Computer renderings played a significant role in the design of the University of New Hampshire racecar. "This is the first year we used a complete CAD vehicle model of the car right down to the nuts and bolts," said Jeremy Seiferth, the team's Technical Captain. With the exception of brake rotors, the 2009 car was an all-new package. Using math data as a design-for-build template, team members were spared hours of assembly aggravation. "We know from observation and past experience how much of a pain it is to take something apart when it doesn't fit," said Seiferth.

Teams that used digital design and analysis tools impressed design judge Ken Sperry, a former General Motors engineering group manager for airflow and power development. "I ask questions to see if team members are thinking logically. Are they supporting their decisions based on logic and data? Is the data coming from computer simulations, CFD, airflow testing, dynamometer testing? Have they grabbed a stopwatch and checked acceleration times? I want teams to back up their decision-making with data. It's also very important to see balance as it relates to cost, complexity, weight, power, and other considerations," said Sperry, a 19-year FSAE judge.

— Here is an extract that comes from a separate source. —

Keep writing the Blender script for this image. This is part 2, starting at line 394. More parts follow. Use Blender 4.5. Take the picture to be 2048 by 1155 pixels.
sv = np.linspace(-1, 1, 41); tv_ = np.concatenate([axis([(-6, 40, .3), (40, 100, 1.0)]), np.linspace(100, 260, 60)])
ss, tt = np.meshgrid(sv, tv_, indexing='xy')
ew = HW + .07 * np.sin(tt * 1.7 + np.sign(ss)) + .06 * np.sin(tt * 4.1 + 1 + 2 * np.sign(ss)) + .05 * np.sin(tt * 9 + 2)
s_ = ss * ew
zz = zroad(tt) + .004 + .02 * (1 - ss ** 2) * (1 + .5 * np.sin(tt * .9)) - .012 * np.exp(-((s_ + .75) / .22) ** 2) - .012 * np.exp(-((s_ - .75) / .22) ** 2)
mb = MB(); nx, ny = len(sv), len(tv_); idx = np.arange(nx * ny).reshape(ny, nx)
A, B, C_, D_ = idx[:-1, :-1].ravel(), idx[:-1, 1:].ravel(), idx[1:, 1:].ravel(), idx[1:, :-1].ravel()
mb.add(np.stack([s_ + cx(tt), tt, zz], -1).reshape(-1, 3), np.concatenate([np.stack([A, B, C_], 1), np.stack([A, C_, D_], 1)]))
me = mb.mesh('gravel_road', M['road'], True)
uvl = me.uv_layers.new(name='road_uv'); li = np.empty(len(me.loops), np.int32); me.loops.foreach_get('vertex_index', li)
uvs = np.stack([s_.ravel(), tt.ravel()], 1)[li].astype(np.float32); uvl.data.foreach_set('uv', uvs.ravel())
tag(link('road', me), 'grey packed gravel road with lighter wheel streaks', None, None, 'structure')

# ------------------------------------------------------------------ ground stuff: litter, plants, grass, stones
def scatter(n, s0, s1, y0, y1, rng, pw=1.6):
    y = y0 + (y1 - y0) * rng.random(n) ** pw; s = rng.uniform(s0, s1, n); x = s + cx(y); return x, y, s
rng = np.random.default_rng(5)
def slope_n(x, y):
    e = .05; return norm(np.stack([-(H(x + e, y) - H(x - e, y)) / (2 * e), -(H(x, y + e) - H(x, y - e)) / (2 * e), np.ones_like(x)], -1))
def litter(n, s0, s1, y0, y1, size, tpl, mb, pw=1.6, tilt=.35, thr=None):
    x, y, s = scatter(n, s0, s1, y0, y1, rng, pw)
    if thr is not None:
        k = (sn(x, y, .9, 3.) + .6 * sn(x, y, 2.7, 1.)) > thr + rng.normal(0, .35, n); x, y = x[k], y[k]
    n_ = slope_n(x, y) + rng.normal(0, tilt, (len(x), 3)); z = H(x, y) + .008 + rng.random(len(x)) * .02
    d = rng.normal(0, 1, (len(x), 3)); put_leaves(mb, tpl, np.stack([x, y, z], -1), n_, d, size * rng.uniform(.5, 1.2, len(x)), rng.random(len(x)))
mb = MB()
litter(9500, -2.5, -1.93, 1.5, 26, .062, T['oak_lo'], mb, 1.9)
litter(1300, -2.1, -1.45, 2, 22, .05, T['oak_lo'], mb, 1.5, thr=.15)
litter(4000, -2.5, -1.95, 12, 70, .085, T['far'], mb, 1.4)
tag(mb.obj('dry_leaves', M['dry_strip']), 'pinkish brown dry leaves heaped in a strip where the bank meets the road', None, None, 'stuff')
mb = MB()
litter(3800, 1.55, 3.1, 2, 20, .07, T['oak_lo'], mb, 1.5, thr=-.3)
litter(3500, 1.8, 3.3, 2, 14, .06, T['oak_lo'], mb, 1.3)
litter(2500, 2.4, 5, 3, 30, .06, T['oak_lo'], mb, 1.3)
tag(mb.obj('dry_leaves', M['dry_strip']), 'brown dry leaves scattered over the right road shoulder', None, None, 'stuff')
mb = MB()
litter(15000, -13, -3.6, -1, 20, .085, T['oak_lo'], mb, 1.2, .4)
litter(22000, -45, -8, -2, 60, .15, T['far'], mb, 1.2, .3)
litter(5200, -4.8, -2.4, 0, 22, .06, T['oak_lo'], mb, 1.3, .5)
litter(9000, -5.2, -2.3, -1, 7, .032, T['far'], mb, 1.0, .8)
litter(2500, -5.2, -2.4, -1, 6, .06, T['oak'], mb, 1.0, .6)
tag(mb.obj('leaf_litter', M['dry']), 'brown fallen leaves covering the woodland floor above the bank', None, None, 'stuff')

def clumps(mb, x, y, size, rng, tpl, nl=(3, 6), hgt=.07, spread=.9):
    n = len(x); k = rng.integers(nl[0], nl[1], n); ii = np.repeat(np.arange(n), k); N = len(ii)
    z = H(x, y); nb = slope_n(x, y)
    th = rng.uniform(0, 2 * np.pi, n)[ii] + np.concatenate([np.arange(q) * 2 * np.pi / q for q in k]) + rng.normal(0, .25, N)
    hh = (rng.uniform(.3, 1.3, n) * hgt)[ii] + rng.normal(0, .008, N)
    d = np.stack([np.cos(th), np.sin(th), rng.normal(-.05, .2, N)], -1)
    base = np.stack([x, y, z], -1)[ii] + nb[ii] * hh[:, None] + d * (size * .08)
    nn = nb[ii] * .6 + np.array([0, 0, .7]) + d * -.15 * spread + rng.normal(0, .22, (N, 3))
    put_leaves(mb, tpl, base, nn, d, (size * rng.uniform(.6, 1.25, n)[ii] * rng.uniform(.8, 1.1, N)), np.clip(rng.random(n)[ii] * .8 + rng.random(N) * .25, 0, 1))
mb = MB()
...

In addition to FSAE static evaluations addressing cost, presentation, and design, teams competed in acceleration, skidpad, autocross, and endurance dynamic events. Pennsylvania State University at University Park had the highest score in the static events. The winner of the combined dynamics event was Austria's Graz University of Technology. Lakehead University­ won the William C. Mitchell Rookie Award for best finish by a first-­year team. FSAE teams on the grounds of MIS in Brooklyn, MI, included schools from Austria, Brazil, Canada, Japan, Singapore, South Korea, Venezuela, as well as the U.S.